Samuel Goldberg has been a Massachusetts criminal defense attorney for 20 years. Prior to that, he was a New York state prosecutor. He has published various articles regarding the practice of criminal law and frequently provides legal analysis on radio and television, appearing on outlets such as the Fox News Channel, Court TV, MSNBC and The BBC Network. To speak to Sam about a criminal matter call (617) 492 3000.

Attorney Sam’s Take: A Boston criminal lawyer answers questions about MA Domestic Violence

Last week, the Boston Criminal Lawyer Blog began addressing common questions regarding allegations of Massachusetts domestic violence cases. Today, Columbus Day, is one of those holidays when family members find themselves together to celebrate the actual holiday…or simply enjoy a day off. Either way, tempers sometimes erupt. More today than ever… lost tempers can easily end with someone being awarded the Commonwealth Bracelets of Shame.

“Why do you say ‘today more than ever’?”

Because, after years of looking the other way, these matters are treated with extra sensitivity these days. The term “extra sensitivity” translates to, “somebody is going to jail and the prosecution is not going to end any time soon no matter what either of you want”.

Too often in the past, matters in which someone was assaulted in any way were ignored until the incidents repeated themselves and people ended up dead. No, this does not mean that this was true with every domestic argument. However, our criminal justice system is not always great at splitting hairs. Therefore, we have a “no tolerance” approach to these things. We have seen this with cases involving children and any case involving a heated argument or unwanted touching, no matter how slight, between couples or family members. As a result, when the police are notified of such a disturbance, somebody from the household is going to accompany them back to the police station at the end of the visit.

“Well, what happens if it becomes clear the next morning that the situation was simply taken out of context and blown out of proportion the night before? Will the police simply dismiss the case? Will the prosecutor?”


I have always said that one can never say “never” in the criminal justice system, the answer is practically never. Once the arrest is made, the matter is going to be sent over to the local district attorney’s office and the arrestee will appear in court for an arraignment. No, the prosecutor is no more likely to dismiss the matter any more than the police did.

“Even if the victim explains that it was blown out of proportion?”

Yes. We touched on this last week. The fact that the complainant comes and says it was no big deal will not sway the prosecutor. Those days ended when things like “Battered Spouse Syndrome” were discovered. Now, it is more a question of covering one’s prosecutorial behind. After all, what if the defendant then goes out and kills the complainant for having called the police in the first place? That may seem paranoid to you, but it has been known to happen.

“What if it was not the complainant who called the police, but someone who overheard a fight?”

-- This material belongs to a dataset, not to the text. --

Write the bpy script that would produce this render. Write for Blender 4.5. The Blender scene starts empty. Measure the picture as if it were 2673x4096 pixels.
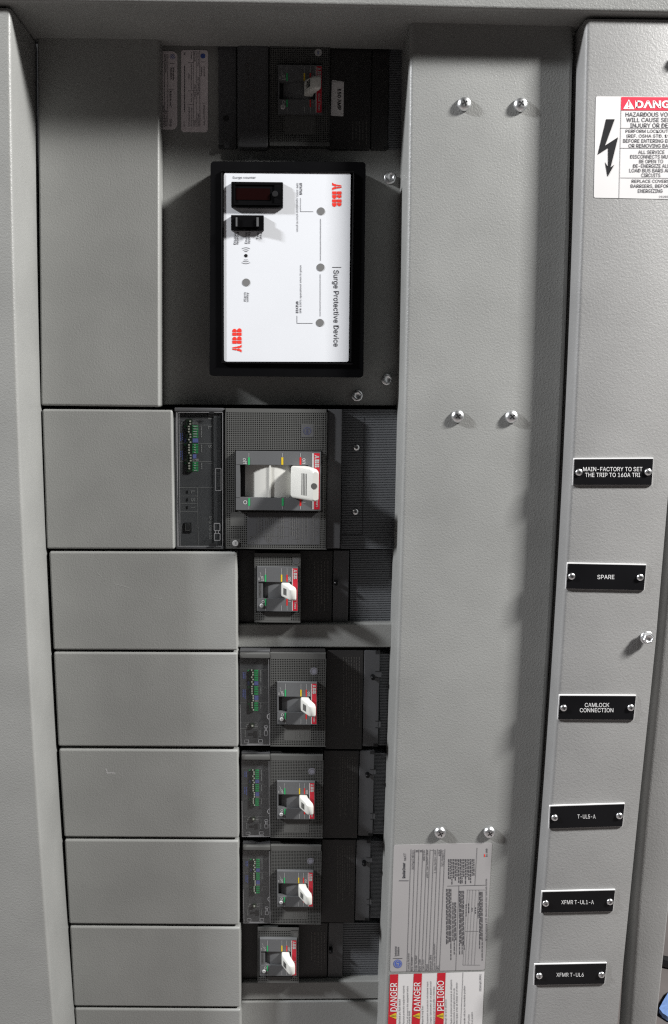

That happens a lot. Usually, it does not matter. If there is any allegation that conceivably fits under a crime…the arrest will be made. Otherwise, the officers will believe that their job is at risk should a tragedy result later on.

“Are there any exceptions to this?”

Sort of. For example, were a complainant to come to the prosecutor and swear that she was lying when the police were called and that nothing actually happened, the charges might be dropped. This would be unusual, though, because it opens the complainant herself open to prosecution.

Another exception is if the complainant and the defendant are married. In that case, when the time comes, the complainant can assert the marital privilege and refuse to testify against the spouse. However, that time usually comes much later…such as at trial when the complainant would be needed to testify. Until then, it is a question of getting the situation to the court’s attention, or getting the prosecutor to actually agree to a hearing on the subject. In the meantime, the Commonwealth will do everything possible to convince the complainant to testify.

“How much time does the crime of “Domestic Violence” carry?”

Domestic Violence is actually not, in itself, a crime. It is a category of crime. The actual crime charged will be something like Assault and Battery, Malicious Destruction of Property, Harassment, etc. The fact that the crime took place in a domestic incident merely brands the crime more serious.

” Are these charges what is meant by a 209A Hearing?”

No, but such a hearing often accompanies such charges. Under Massachusetts General Law Chapter 209A, a hearing may be held if someone in a domestic setting is in fear, or says they are in fear, of physical violence. It is considered a civil proceeding, resulting in a restraining order. However, it can have criminal repercussions. Certainly, violating such a restraining order is a crime that is taken quite seriously by both the Commonwealth and the courts.

If you find yourself facing such allegations, or have been served notice of a 209A hearing, you are best advised to hire experienced counsel immediately. You do have the right to “go it alone” and save money on the front end by not hiring a lawyer. However, as in the case of a Clerk Magistrate’s Hearing, that often means simply that you have the right to do very little to protect yourself and walk out having lost the hearing and in a lot of trouble.

Other than that…have a great, safe and law-abiding Columbus Day!